I am not 100% sure if this causes the problem, but Gaussian quadrature is only exact for polynomials. However, the length of the tangent vector is somehow a square-root expression I guess, and this is why it makes the computation only a good approximation and not an exact calculation.
If someone from OpenCascade could confirm this, that would be really nice! :)
Anyways, this error around the 4th digit behind the decimal point might be not that bad for geometric modelling after all.
Fri, 04/26/2013 - 19:09
Dear Laszlo,
There are two methods of class GCPnts_AbscissaPoint for calculation curve length:
- Length(Adaptor3d_Curve& C)
and
- Length(Adaptor3d_Curve& C,const Standard_Real Tol)
The first method uses Gauss integration with predefined order depending on type of curve, particularly for Bezier curve order = Min(24, 2*degree), so for case degree=2, order = 4, which provides precision ~ 1.e-4.
The second method uses adaptive Gauss integration and allows getting needed precision for length.

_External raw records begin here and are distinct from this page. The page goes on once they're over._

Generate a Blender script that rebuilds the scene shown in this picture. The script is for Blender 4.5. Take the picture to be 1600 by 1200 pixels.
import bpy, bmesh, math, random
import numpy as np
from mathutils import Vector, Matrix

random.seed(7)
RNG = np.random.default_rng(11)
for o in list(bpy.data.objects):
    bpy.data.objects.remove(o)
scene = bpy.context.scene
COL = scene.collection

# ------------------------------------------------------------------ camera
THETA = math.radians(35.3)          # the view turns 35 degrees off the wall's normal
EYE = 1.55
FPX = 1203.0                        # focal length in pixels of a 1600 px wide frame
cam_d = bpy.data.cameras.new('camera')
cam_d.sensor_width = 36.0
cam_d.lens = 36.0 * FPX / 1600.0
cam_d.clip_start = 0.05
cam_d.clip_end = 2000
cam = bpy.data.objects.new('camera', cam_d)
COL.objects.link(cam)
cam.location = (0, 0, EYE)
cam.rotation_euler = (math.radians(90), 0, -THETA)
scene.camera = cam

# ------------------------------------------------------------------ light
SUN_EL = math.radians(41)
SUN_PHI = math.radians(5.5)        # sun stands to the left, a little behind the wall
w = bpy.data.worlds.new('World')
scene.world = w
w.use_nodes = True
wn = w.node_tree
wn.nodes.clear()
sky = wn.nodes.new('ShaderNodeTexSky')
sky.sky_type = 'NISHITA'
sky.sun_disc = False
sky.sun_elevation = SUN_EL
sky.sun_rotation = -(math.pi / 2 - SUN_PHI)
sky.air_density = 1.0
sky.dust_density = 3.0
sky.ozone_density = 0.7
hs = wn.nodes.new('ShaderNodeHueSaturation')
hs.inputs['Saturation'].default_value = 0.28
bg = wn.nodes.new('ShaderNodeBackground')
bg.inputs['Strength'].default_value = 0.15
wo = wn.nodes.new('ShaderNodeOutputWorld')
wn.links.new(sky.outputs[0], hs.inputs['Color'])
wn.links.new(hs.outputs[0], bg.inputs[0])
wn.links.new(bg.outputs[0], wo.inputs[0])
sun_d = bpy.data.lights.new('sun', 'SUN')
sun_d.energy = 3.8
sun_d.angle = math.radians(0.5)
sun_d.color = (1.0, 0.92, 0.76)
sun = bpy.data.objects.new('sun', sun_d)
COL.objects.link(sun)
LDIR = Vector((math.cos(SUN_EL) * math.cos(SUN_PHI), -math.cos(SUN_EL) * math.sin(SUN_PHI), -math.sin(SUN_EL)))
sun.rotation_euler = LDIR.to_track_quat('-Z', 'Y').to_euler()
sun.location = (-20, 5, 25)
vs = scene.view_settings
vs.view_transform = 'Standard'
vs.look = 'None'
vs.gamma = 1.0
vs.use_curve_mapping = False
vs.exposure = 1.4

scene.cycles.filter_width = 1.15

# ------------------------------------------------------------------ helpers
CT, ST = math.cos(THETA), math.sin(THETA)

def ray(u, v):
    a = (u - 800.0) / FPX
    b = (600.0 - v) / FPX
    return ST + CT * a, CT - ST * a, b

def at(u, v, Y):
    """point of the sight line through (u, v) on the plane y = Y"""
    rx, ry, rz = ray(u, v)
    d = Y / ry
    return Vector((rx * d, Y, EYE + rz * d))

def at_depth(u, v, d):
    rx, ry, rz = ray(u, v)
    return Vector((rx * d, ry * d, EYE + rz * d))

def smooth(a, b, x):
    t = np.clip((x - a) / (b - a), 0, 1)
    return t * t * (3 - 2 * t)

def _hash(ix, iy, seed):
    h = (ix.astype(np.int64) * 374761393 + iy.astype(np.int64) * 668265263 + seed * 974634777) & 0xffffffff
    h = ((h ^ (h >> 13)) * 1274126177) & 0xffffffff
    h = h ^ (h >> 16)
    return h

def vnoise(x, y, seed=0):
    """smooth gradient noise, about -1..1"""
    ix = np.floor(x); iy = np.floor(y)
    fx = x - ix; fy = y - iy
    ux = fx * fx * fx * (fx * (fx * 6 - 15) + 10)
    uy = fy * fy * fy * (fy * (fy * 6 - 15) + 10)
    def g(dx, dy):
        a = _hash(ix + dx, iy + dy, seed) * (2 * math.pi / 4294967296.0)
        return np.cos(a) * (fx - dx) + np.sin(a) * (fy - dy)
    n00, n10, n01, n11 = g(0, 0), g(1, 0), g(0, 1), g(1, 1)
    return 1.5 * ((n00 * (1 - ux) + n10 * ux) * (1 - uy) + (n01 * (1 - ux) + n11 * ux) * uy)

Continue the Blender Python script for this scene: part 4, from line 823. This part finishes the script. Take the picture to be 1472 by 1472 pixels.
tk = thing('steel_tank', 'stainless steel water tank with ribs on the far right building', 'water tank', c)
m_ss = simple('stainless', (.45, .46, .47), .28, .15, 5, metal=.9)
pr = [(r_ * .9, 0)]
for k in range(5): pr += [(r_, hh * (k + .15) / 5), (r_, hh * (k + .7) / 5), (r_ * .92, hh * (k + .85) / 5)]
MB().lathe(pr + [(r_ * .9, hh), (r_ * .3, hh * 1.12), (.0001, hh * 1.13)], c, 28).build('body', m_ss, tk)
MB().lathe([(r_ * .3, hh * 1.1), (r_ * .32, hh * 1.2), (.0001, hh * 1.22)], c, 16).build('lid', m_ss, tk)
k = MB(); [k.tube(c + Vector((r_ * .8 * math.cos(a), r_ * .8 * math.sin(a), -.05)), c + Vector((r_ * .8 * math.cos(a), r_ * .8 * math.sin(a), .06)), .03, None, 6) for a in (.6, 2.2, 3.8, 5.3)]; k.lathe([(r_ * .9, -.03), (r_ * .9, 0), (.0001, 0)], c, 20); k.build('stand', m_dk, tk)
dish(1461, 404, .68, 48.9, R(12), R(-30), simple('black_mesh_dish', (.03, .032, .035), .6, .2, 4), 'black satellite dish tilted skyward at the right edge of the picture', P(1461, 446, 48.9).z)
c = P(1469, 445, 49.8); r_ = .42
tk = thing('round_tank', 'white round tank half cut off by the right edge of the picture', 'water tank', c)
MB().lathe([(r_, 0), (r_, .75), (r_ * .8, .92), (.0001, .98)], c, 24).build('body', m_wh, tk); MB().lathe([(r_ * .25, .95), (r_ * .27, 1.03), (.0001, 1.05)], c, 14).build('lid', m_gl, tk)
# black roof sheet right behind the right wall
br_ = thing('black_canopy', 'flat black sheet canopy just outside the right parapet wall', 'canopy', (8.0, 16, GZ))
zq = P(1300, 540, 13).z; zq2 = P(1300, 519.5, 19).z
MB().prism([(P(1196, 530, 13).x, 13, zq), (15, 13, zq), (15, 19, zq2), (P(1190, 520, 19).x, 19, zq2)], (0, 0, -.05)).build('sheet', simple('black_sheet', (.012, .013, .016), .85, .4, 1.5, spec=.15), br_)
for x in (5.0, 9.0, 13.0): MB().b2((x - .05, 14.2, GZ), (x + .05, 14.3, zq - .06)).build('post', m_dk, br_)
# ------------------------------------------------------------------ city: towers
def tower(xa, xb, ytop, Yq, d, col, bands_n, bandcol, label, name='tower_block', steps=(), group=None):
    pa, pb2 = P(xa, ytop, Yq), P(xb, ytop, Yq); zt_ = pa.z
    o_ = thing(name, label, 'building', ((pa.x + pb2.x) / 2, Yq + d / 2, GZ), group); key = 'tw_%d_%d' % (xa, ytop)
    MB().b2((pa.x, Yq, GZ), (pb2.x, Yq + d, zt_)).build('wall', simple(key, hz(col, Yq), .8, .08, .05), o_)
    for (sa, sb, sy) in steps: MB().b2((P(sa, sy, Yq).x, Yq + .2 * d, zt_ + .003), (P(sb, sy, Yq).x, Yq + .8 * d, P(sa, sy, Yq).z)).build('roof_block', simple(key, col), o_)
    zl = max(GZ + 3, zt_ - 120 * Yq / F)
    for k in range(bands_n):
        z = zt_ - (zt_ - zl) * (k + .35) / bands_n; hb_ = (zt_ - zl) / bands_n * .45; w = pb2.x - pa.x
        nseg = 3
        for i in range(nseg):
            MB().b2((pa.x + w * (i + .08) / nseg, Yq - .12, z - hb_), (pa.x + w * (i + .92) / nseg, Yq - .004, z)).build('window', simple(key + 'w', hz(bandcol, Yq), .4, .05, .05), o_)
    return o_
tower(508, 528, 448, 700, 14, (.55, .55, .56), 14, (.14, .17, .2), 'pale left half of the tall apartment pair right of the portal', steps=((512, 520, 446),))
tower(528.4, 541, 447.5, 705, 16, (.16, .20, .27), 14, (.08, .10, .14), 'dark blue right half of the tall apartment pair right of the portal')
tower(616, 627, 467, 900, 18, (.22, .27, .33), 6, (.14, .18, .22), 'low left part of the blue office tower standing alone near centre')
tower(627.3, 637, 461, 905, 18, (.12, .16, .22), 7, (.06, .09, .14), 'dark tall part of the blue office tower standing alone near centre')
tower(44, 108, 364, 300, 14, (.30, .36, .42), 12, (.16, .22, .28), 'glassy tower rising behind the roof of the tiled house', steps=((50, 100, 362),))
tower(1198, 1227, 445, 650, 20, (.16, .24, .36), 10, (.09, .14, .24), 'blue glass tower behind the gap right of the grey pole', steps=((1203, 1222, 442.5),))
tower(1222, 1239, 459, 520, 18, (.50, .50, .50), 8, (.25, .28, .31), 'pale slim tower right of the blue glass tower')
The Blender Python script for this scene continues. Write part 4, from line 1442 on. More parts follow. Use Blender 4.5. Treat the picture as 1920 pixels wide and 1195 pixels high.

It can be demonstrated by the next Draw commands:
Draw[116]> 2dbeziercurve cc 3 1 0 1 1 0 1
Draw[117]> length cc 1.e-3
The length cc is 1.6232247922762246
Draw[118]> length cc 1.e-9
The length cc is 1.623225240139941
Draw[119]> length cc 1.e-12
The length cc is 1.623225240140229
As you can see, the difference between last result and “analytical” length is 1.1102230246251565e-015
Method BRepGProp::LinearProperties uses only predefined order for Gauss integration,
but BRepGProp::SurfaceProperties and VolumeProperties use adaptive Gauss-Kronrod integration and allow to get result with necessary precision.
Regards
Mon, 04/29/2013 - 00:24
Dear Forum Supervisor,
thank you very much for the detailed explanation!
Now I know another new thing about OpenCascade :)